Ich habe eine dreijährige französische Bulldoggen-Hündin namens Nelly, welche seit Junghunde-Alter bei mir lebt. Wir haben uns gemeinsam angewöhnt, dass Nelly neben mir beim Esstisch sitzt, wenn ich etwas esse. Da ich nun nicht mehr alleine lebe und einen Partner gefunden habe, gibt es leider Probleme. Wenn Nelly neben mir beim Tisch sitzt, ziehen sich lange Speichelfäden um ihr Maul, weil sie immer mal wieder etwas von meinem Teller bekommt. Mein neuer Partner stört sich daran und es gibt heftige Diskussionen, da seiner Meinung nach ein gut erzogener Hund nichts vom Tisch bekommen darf. Haben Sie einen Rat für uns?
Liebe Grüße Eva Brunner
Antwort von Yvonne Adler:
Liebe Frau Brunner,
auch für unsere vierbeinigen Weggefährten gibt es oftmals die Notwendigkeit im Leben, dass sie gemeinsam mit uns bereits vorhandene Gewohnheiten verändern müssen. Zu Beginn wird es für Sie vermutlich unausweichlich sein, dass Sie mit Ihrem Lebensgefährten ein offenes und ehrliches Gespräch führen, in dem Sie gemeinsam festlegen, welche Gewohnheiten sich in Zukunft verändern sollen. Dabei ist es wichtig, dass sowohl Sie als auch Ihr Lebensgefährte eine Veränderung wünschen, denn nur dann hat ein Training auch gute Erfolgschancen. Umgekehrt werden Sie vermutlich mit dem Training weniger erfolgreich sein, wenn Sie etwas antrainieren, was Sie in Wirklichkeit vielleicht gar nicht möchten.
Gehen wir jedoch nun davon aus, dass es Ihrer beider Wunsch ist, eine Veränderung herbeizuführen und Nelly zukünftig während des Essens auf ihrem eigenen Platz verweilt. Vorweg muss Ihnen allerdings bewusst sein, dass es Nelly rund zweieinhalb Jahre erlaubt war, während des Essens bei Ihnen neben dem Tisch zu sein und sie sogar zeitweise Essbares vom Tisch bekommen hat. Das bedeutet, dass für Ihren Hund eine lange und erfolgreiche Lernerfahrung einem neuen Verhalten, das Sie ihr nun vermitteln möchten, gegenübersteht.

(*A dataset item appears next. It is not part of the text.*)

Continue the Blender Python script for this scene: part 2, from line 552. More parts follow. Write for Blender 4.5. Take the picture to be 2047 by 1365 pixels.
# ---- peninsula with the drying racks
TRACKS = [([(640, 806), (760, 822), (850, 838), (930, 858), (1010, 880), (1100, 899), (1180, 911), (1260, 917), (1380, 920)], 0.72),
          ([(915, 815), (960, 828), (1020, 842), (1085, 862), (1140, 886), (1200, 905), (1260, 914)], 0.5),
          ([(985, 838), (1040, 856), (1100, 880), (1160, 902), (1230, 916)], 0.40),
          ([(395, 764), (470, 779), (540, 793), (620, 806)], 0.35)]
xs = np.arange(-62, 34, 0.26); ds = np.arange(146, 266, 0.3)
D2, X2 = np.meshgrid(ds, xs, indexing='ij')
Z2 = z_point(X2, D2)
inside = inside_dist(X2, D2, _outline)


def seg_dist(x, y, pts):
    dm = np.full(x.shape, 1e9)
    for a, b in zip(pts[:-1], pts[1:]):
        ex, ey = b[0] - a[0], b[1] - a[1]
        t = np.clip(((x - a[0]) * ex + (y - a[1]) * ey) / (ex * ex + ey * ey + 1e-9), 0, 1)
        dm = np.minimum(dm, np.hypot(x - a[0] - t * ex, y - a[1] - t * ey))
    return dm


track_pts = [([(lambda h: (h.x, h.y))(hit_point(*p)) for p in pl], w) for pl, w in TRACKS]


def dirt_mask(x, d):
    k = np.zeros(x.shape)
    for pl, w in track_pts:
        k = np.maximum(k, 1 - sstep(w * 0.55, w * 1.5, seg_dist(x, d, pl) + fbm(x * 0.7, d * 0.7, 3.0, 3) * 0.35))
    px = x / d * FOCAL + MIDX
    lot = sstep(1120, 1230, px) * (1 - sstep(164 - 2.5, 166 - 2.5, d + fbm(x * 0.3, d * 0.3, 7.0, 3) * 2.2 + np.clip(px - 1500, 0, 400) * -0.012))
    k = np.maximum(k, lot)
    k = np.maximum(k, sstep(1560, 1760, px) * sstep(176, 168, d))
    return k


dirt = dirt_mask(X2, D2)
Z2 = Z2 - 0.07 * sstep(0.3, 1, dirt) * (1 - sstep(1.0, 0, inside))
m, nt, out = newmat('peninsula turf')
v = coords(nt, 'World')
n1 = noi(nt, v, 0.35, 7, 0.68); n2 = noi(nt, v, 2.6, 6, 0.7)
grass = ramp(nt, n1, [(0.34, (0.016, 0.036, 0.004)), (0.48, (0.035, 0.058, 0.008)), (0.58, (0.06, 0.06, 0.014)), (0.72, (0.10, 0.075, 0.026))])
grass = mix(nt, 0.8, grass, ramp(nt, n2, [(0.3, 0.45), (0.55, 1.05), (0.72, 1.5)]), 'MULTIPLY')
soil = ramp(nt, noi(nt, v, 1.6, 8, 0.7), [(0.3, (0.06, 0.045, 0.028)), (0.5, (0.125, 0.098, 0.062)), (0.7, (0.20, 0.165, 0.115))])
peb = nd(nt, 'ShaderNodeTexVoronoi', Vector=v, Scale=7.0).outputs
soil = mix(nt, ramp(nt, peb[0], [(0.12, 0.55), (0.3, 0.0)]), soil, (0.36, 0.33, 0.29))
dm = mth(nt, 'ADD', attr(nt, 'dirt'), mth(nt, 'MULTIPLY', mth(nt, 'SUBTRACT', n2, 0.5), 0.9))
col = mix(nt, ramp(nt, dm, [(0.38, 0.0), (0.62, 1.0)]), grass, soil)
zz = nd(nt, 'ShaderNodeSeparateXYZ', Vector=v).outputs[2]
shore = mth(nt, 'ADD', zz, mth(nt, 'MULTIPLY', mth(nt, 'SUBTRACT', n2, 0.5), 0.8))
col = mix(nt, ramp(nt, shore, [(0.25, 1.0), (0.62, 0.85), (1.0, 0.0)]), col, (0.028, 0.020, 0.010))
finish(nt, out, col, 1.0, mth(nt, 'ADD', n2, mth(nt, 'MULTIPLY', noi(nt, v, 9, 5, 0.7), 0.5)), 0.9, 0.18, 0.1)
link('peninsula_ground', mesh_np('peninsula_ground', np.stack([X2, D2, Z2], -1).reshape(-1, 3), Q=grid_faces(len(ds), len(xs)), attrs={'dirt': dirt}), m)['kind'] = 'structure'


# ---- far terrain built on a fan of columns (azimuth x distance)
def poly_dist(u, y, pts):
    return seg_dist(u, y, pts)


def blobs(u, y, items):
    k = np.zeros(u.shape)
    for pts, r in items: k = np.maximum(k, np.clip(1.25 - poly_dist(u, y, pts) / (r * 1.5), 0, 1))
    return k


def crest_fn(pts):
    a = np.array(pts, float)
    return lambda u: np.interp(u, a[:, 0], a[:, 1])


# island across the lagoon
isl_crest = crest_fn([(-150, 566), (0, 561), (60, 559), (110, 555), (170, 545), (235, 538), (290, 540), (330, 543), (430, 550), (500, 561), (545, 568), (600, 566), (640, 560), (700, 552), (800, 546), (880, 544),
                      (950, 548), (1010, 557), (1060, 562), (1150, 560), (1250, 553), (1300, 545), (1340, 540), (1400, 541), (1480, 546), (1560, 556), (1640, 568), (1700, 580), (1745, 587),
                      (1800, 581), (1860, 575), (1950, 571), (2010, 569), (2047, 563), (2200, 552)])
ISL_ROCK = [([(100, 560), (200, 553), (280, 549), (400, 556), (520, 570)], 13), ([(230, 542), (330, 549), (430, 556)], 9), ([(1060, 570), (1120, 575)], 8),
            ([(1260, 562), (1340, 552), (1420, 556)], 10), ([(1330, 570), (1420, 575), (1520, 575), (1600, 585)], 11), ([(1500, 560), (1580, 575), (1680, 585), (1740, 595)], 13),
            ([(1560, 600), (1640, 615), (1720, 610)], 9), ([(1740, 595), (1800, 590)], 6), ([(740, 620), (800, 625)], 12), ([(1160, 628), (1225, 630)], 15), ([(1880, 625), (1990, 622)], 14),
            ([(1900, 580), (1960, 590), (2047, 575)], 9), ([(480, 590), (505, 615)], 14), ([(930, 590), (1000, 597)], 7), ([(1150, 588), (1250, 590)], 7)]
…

Daher müssen Sie es Nelly auch wirklich schmackhaft machen, dass es sich für sie jetzt mehr „auszahlt“, auf ihrem eigenen Platz zu bleiben, während Sie essen. Bitte seien Sie sich aber bewusst, dass es für Nelly anfangs sehr schwierig ist, auf ihrem Platz zu bleiben. Deshalb wird sie es zuerst gar nicht schaffen, während einer langen Mahlzeit nicht zum Tisch zu kommen. Vielmehr sollten Sie es bereits als Nellys Erfolg sehen, wenn sie einige Minuten auf ihrem Platz verweilt, während Sie bei Tisch eine Mahlzeit einnehmen.

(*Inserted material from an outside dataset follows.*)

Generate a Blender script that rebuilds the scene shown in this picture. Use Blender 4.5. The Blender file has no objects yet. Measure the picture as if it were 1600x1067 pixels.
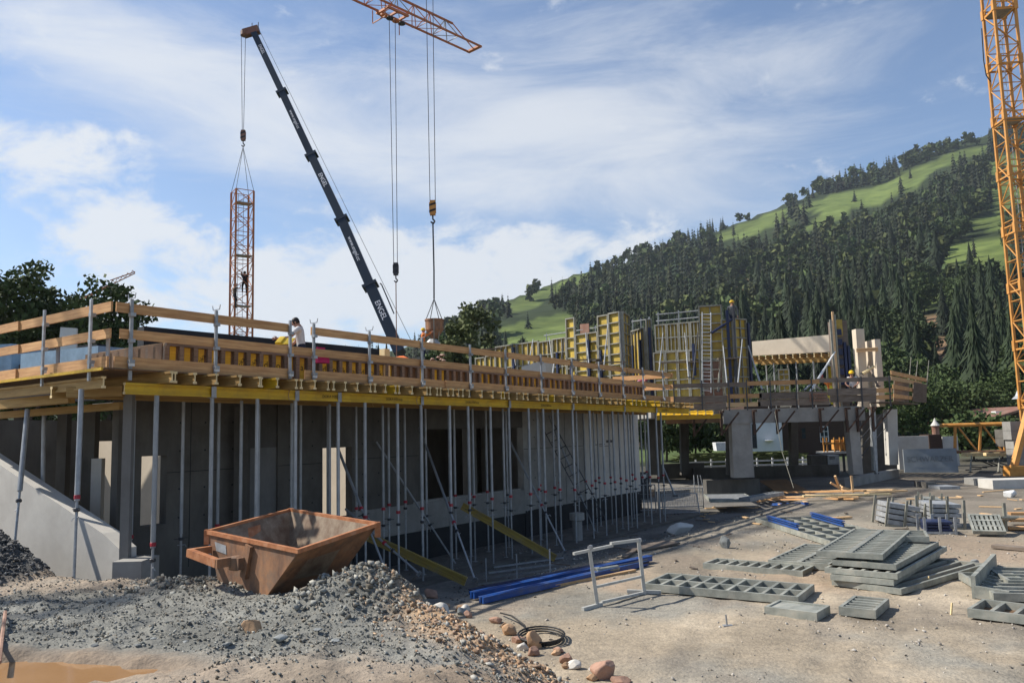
import bpy, bmesh, math, random
import numpy as np
from mathutils import Vector as V, Matrix as M4
rnd = random.Random(7)
RN = np.random.RandomState(11)
sc = bpy.context.scene
COL = sc.collection
R = math.radians

# ------------------------------------------------------------------ camera
FPX = 1250.0; PIT = math.atan(139/1250); ROL = -.026; EYE = V((0, 0, 3))
_f = V((0, math.cos(PIT), math.sin(PIT))); _u0 = V((0, -math.sin(PIT), math.cos(PIT))); _r0 = V((1, 0, 0))
_r = _r0*math.cos(ROL)+_u0*math.sin(ROL); _u = _u0*math.cos(ROL)-_r0*math.sin(ROL)
cam = bpy.data.cameras.new('camera'); camo = bpy.data.objects.new('camera', cam); COL.objects.link(camo)
cam.sensor_width = 36; cam.lens = FPX/1600*36; cam.clip_start = .1; cam.clip_end = 9000
mw = M4((( _r.x, _u.x, -_f.x, 0), (_r.y, _u.y, -_f.y, 0), (_r.z, _u.z, -_f.z, 0), (0, 0, 0, 1)))
mw.translation = EYE; camo.matrix_world = mw
sc.camera = camo

# ------------------------------------------------------------------ sky, sun, exposure
SUN_EL = R(45); SUN_AZ = math.atan2(-.97, .2)      # azimuth from +Y towards +X
w = bpy.data.worlds.new('World'); sc.world = w; w.use_nodes = True
nt = w.node_tree; N = nt.nodes; Lk = nt.links; N.clear()
def nd(t, **kw):
    n = N.new(t)
    for k, v in kw.items(): setattr(n, k, v)
    return n
def mth(op, a, b=None, c=None):
    n = N.new('ShaderNodeMath'); n.operation = op
    for i, q in enumerate((a, b, c)):
        if q is None: continue
        if isinstance(q, (int, float)): n.inputs[i].default_value = q
        else: Lk.new(q, n.inputs[i])
    return n.outputs[0]
sky = nd('ShaderNodeTexSky', sky_type='NISHITA', sun_disc=False, sun_elevation=SUN_EL, sun_rotation=SUN_AZ,
         air_density=1.0, dust_density=.6, ozone_density=1.6, altitude=700)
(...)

Mögliche Trainingsschritte
Schritt 1: Wenn Sie Nelly auf ihren Platz schicken, belohnen Sie sie mit Leckerchen dafür, dass sie dorthin geht und auch dort verweilt. Für Sie bedeutet es, dass Sie während des Essens immer wieder aufstehen müssen, um ihr ein Leckerchen am Platz zu geben.
Schritt 2: Üben Sie dieses Verweilen am Platz auch dann, wenn Sie sich einfach nur zum Esstisch setzen, ohne dass er gedeckt ist und Sie eine Mahlzeit einnehmen. Daher sollten Sie sich öfter mal über den Tag verteilt an den Tisch setzen und Nelly auf ihren Platz schicken. Vergessen Sie jedoch keinesfalls, Nelly dafür, wie in Schritt 1 beschrieben, zu bestätigen.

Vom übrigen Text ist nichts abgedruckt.